*OBJECTIVE*: For this exercise, copy out each line of the material below that includes "parts".

*DATA PROVIDED*:
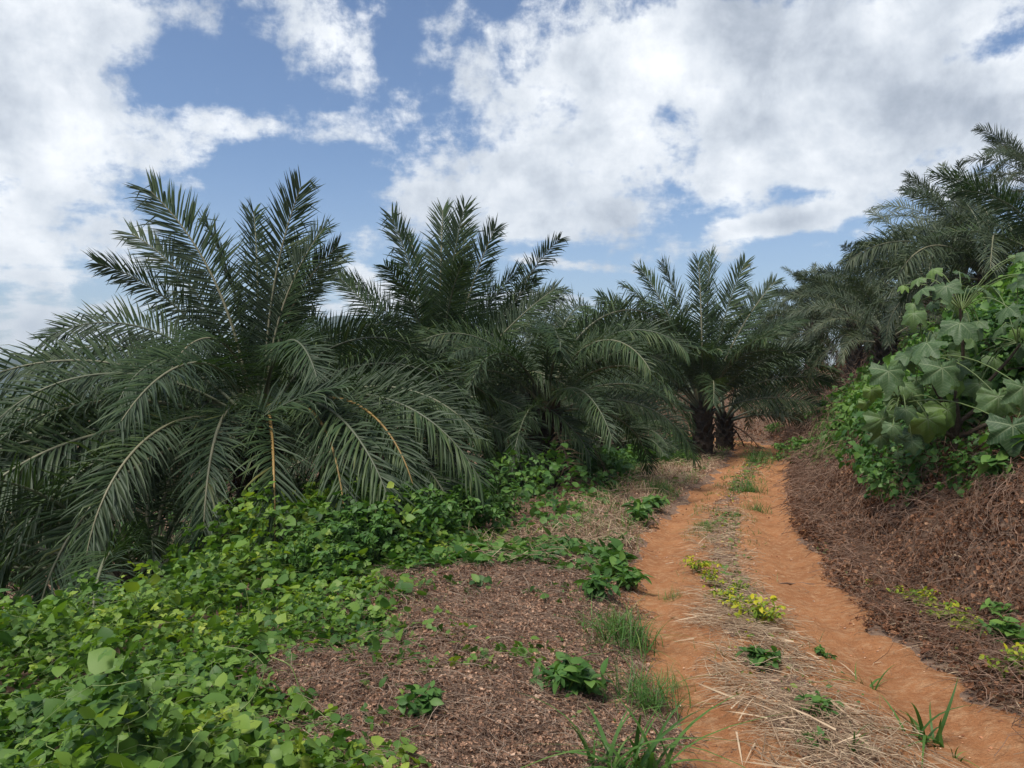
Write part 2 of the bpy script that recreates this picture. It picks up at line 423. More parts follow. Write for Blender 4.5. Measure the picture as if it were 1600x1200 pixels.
def mk_litter(nm, n, box, maskf, mats, label, cat, base, twigs, ypow, lift=.03, tw=1.0):
    x, y, z, d, e, t = sample(n, *box, maskf, ypow)
    N = tnormal(x, y); g = grow(y); parts = []
    idx = rng.integers(0, 3, len(x)); rr = np.clip(rng.beta(2, 2.4, len(x))+.4*(fbm(x*.9, y*.9, 2, 61)-.5), 0, 1)
    for s in range(3):
        m = idx == s; k = m.sum()
        M = align(rot_frames(rng.uniform(0, 6.28, k), rng.normal(0, .45, k), rng.normal(0, .45, k)), N[m])
        v, f = tmpl_dead(s+5)
        P = np.stack([x[m], y[m], z[m]+lift*rng.random(k)**1.6*g[m]**.7], 1)
        parts.append(inst(v, f, P, M, (base*rng.uniform(.5, 1.6, k)*g[m]**.6), rr[m]))
    o = stuff(nm, parts, [mats[0]], label, cat, smooth=False)
    x, y, z, d, e, t = sample(twigs, *box, maskf, ypow)
    N = tnormal(x, y); k = len(x); g = grow(y)
    M = align(rot_frames(rng.uniform(0, 6.28, k), rng.normal(0, .22, k), rng.uniform(-.4, .4, k)), N)
    P = np.stack([x, y, z+rng.uniform(.005, lift*1.6, k)*g], 1)
    pr = strands(P, M, rng.uniform(.08, .38, k)*tw*g**.5, rng.uniform(.0010, .0028, k)*g, bend=.5)
    return o, pr
nb = lambda x, y, sd, f=1.5: fbm(x*f, y*f, 3, sd)
def m_left(x, y, z, d, e, t):
    return ((d < -1.0+.25*sst(9, 6.5, y)-.3*(nb(x, y, 3, 3)-.5))*(e > -1)*(kudzu_side(x, y) < .5))*sst(12, 7, y)*1.0
o, tw1 = mk_litter('leaf_litter', 120000, (-2.6, 2.2, 2.4, 12), m_left, [M_litter],
    'dry brown leaf litter spread over the verge left of the track', 'leaf litter', .024, 34000, 1.2)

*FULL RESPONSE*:
Write part 2 of the bpy script that recreates this picture. It picks up at line 423. More parts follow. Write for Blender 4.5. Measure the picture as if it were 1600x1200 pixels.
    N = tnormal(x, y); g = grow(y); parts = []
        parts.append(inst(v, f, P, M, (base*rng.uniform(.5, 1.6, k)*g[m]**.6), rr[m]))
    o = stuff(nm, parts, [mats[0]], label, cat, smooth=False)